It's that time of year again. Leaves are turning brilliant colors, delighting the eye for a few days before saying "ah, what's the point?" and dropping off. Every warm day we have left is a precious gift, a reminder that Temps Fugit.
It is also Invasion Season.
I won't go on about the lady bugs, but they do get worse every year.
No, the main challange to the defense perimeter at Trowelsworthy Hall are the rodents.
Especially chipmunks. They have been particularly insolent this year. Not a single tomato escaped their depredations. So bold have they become that a man sitting on his front porch reasonably expecting to enjoy his pint in undisturbed peace finds them dashing about mere inches away on their antic missions.
And now, now when they sense the approach of icy winter in the rat like core of their beings, they want to come inside and mooch enough BTUs to make it through to spring.
You have to keep all the doors closed or they will just dash on in.
The other day I had the garage door open as I did a minor task. I had picked up an electric lawnmower off the Free Pile on the neighbor's curb. It had a few parts that may come in handy for future projects but the machine proper was a big old slab of plastic. Of the non recycleable sort too if you find irony in that. Most electric lawn mowers tout their virtues as EcoFriendly.

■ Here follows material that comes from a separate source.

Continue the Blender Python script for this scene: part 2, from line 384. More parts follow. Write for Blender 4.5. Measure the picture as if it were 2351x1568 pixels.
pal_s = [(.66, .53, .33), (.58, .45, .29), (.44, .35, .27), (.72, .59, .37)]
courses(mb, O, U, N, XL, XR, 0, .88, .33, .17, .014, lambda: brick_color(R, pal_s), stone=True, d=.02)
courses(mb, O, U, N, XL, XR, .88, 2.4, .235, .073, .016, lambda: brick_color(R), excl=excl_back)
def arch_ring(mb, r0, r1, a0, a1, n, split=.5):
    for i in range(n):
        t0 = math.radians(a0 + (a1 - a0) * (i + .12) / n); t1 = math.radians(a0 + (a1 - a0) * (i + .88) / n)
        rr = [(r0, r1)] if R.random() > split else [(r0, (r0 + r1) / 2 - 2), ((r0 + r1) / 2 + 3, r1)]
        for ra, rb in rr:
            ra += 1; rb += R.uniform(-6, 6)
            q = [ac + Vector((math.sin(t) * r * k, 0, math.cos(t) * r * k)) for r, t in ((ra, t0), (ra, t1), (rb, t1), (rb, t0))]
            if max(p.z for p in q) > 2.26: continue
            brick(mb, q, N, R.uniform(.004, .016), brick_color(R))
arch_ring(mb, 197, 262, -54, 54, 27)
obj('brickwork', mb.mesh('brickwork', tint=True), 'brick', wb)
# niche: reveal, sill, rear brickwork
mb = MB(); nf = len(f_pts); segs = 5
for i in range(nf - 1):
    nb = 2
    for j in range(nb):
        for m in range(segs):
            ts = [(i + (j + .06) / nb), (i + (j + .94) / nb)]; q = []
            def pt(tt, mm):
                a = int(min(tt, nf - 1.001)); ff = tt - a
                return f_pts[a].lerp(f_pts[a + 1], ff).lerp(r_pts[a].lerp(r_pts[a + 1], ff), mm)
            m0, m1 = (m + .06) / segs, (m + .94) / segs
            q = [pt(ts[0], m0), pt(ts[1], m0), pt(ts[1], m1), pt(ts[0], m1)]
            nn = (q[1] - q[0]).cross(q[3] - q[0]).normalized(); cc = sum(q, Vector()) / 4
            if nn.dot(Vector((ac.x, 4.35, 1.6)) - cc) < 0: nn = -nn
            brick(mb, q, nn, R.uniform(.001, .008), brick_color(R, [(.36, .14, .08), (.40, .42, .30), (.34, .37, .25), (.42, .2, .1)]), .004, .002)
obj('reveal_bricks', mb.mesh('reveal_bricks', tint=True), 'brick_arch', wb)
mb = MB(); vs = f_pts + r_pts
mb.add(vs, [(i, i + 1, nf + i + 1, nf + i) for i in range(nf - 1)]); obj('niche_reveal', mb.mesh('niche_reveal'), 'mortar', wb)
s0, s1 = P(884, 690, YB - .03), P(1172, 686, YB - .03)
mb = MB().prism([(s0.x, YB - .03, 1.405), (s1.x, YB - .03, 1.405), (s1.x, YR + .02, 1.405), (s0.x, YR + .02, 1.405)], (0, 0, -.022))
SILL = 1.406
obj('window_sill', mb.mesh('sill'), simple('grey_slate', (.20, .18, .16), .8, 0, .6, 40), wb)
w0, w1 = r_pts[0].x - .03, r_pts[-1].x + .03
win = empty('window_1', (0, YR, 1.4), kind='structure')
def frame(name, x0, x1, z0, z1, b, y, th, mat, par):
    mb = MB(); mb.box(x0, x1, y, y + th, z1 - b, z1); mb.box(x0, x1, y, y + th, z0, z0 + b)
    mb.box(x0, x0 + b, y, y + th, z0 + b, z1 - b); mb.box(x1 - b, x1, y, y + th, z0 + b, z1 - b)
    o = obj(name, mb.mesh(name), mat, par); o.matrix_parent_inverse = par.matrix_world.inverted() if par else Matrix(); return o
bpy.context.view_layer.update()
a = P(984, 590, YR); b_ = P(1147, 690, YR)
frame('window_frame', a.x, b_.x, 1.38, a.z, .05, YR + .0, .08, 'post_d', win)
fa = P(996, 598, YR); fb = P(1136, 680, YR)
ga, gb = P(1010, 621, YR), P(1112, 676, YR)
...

So I am on the driveway sawing this to bits with a menacing Sawzall. I have on my safety glasses (bifocal version) and my hearing protection because this tool is noisy. Also dangerous so I was paying very close attention as the lawnmower was reduced to sawed up bits of Gaia Insulting, EcoUnfriendly parts.
Stepping back I raised my gaze and saw....a chipmunk. He was by my feet perhaps 18 inches away.

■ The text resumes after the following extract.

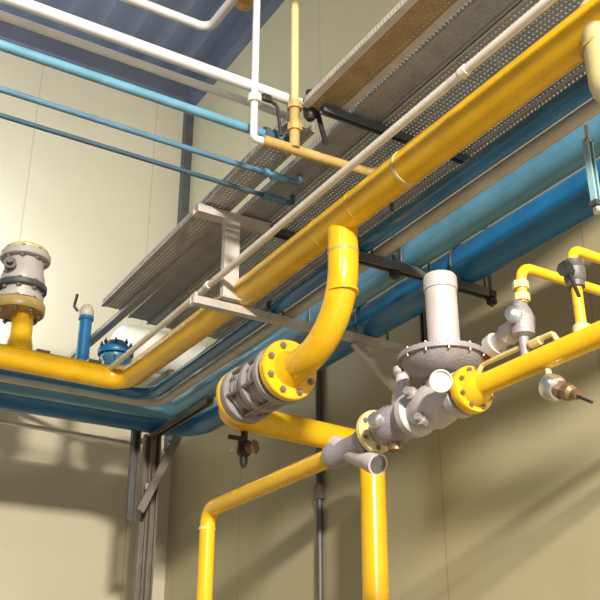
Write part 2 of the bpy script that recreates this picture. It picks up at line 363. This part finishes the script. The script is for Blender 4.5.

Both of us were clearly calculating the odds.
Me: "Shall I power on the saw and give him a good scare?"
Chip: "...ee's bluffin'. I know 'e is. If'n I just lunge at his ankle 'e will be distracted long enough for me to get past 'im. Birdseed....I can smell it in there! 'owsa 'bout a nice warm corner to hibernate in 'til Spring? I can take 'im...I knows it!"
Our eyes locked. I raised the Sawzall suggestively. His little snout wrinkled in disdain but he twitched his tail and ran off. For the moment anyway.